Having these two kinds of righteousness is a strong and impenetrable defense. G.G. Findlay says, (Quoted from Stott, God's New Society, p. 279)

"The completeness of pardon for past offence, and the integrity of character that belong to the justified life, are woven together into an impenetrable mail."



E.K. Simpson, (p. 147)

"His own godliness and integrity, the radical change wrought within him which implanted a sanctified principle inseparably linked with justification, interwoven with the moral texture of his being, unquestionably yields its serenity to his spirit; but his capital confidence lies in his Captain's victory, the basis and pledge of his own. Self-reliance in any shape would constitute no bulwark for his soul and but ill withstand hostile missiles; it would crinkle or warp in the hour of peril. The Lord our Righteousness must be our trusty munition, our sevenfold Shield and Buckler which no sword-thrust can pierce, our impregnable Rampart and Buttress which no volleys of the pit can batter or raze (Isa. 59:17)."


Lastly, for those of you who are not Christians, you should recognize that

if you don't have Jesus, you don't have any real righteousness.

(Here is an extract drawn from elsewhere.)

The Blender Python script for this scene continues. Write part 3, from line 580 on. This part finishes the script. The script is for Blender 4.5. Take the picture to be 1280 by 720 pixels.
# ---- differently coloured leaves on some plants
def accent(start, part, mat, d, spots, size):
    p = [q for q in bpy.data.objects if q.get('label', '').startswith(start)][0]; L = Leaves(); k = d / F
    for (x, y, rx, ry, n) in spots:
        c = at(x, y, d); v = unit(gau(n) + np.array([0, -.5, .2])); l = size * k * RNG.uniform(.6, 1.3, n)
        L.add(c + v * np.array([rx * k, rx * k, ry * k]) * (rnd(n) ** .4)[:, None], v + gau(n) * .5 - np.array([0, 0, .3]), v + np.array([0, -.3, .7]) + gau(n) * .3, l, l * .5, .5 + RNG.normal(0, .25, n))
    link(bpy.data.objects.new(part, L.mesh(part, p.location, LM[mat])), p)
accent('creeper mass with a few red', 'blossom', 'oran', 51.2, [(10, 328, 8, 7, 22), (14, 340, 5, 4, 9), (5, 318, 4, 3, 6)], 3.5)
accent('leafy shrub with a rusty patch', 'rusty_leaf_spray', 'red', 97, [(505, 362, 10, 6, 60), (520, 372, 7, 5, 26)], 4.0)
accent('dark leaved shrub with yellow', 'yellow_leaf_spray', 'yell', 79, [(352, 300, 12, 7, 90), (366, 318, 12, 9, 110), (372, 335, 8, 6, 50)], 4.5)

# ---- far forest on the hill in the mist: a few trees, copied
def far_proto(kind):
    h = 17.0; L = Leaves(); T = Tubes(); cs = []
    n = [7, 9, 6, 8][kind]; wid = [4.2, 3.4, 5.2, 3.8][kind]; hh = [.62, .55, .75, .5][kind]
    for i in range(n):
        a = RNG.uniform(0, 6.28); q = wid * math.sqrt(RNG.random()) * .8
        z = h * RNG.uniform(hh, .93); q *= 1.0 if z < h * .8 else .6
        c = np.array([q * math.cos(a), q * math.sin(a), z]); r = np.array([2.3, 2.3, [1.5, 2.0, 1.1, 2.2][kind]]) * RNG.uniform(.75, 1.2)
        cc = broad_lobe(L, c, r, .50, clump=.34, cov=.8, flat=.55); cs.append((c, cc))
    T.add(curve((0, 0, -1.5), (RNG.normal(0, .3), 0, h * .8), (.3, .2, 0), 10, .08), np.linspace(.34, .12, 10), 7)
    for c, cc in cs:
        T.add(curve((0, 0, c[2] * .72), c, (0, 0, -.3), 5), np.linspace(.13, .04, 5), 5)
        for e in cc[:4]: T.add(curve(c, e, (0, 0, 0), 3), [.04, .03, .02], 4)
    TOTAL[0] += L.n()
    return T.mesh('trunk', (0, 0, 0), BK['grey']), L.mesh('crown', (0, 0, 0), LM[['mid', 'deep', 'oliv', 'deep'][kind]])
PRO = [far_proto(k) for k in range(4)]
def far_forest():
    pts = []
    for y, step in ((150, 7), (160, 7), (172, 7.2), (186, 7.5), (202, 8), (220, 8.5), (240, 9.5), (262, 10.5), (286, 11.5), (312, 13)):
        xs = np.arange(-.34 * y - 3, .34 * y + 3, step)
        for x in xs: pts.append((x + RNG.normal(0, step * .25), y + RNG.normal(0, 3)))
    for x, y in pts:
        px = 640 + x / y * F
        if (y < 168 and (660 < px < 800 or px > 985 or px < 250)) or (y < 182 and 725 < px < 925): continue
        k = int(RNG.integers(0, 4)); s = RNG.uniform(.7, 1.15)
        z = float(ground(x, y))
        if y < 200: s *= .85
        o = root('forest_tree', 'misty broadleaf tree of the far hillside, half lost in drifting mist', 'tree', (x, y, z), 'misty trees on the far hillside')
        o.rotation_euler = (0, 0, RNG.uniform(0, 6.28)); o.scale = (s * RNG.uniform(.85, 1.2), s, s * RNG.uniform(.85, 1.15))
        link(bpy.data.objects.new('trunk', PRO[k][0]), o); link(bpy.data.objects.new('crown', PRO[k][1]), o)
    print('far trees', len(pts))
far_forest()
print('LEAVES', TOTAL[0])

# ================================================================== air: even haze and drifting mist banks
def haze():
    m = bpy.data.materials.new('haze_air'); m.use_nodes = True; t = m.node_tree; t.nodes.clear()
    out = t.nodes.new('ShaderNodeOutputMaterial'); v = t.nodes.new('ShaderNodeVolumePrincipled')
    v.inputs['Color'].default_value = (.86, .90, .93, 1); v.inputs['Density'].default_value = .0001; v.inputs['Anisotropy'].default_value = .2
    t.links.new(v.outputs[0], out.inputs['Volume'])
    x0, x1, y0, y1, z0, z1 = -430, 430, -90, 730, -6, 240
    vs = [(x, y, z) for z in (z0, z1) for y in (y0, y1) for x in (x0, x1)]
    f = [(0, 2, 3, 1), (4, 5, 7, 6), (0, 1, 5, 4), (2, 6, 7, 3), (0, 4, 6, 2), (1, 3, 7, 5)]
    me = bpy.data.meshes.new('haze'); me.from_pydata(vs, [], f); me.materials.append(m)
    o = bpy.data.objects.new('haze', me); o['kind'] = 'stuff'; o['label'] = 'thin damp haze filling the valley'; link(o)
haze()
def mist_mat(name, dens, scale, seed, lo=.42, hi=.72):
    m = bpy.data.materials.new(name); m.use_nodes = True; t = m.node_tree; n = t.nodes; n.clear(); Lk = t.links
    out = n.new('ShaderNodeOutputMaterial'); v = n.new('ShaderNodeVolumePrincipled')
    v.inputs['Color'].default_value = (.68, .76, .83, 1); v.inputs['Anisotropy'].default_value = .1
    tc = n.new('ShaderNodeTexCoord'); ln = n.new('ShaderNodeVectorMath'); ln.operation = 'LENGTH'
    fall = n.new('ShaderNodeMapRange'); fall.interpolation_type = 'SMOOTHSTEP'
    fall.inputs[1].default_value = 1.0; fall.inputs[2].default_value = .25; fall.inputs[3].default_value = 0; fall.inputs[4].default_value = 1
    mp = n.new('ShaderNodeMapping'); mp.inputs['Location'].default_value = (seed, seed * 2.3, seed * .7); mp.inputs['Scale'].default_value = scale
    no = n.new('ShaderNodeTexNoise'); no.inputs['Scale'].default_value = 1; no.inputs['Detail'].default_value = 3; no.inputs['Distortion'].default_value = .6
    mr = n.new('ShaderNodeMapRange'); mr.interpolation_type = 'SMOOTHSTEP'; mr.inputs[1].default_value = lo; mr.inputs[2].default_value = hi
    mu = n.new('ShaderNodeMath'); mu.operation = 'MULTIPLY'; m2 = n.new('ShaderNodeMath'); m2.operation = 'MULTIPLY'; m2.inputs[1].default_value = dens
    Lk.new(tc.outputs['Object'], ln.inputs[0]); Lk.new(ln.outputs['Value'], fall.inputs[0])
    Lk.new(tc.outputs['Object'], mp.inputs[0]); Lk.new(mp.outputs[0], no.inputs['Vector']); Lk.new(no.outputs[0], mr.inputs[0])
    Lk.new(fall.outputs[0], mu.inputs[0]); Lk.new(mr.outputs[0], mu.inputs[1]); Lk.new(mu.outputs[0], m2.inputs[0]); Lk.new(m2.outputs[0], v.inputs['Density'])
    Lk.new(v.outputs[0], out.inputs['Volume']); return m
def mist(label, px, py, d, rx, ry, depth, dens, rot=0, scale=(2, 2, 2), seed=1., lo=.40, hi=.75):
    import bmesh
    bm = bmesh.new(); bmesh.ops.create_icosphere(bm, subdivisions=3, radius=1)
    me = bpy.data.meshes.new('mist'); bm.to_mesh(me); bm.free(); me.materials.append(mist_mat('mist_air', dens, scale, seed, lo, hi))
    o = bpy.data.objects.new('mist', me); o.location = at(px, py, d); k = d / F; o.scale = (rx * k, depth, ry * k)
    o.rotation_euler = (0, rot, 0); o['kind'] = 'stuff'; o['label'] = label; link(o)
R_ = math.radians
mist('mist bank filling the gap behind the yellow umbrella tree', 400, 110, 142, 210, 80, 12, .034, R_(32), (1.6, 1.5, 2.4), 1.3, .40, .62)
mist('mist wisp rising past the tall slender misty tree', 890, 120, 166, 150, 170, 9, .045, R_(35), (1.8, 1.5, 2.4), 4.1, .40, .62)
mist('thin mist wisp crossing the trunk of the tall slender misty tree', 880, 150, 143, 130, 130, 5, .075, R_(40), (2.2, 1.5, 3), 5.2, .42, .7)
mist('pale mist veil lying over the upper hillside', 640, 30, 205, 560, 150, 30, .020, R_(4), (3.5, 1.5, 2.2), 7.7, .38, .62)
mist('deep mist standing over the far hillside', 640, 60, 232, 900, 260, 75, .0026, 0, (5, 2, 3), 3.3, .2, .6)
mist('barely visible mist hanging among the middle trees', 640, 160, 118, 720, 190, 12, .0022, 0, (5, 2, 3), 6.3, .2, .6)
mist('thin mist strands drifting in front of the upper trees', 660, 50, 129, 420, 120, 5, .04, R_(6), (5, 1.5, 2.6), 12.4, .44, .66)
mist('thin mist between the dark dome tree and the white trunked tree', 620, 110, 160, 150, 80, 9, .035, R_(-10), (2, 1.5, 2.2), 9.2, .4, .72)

You are like the wedding party crasher that Jesus spoke about in Matthew 22:11–13. The King came to the wedding, and,

"when the king came in to see the guests,
he noticed a man there
who was not wearing wedding clothes.
'Friend,' he asked,
'how did you get in here
without wedding clothes?'
The man was speechless.
Then the king told the attendants,
'Tie him hand and foot, and throw him outside,
into the darkness,
where there will be weeping and gnashing of teeth." '

You need Jesus. You need His righteousness. Without it you'll be lost. Go to Him today.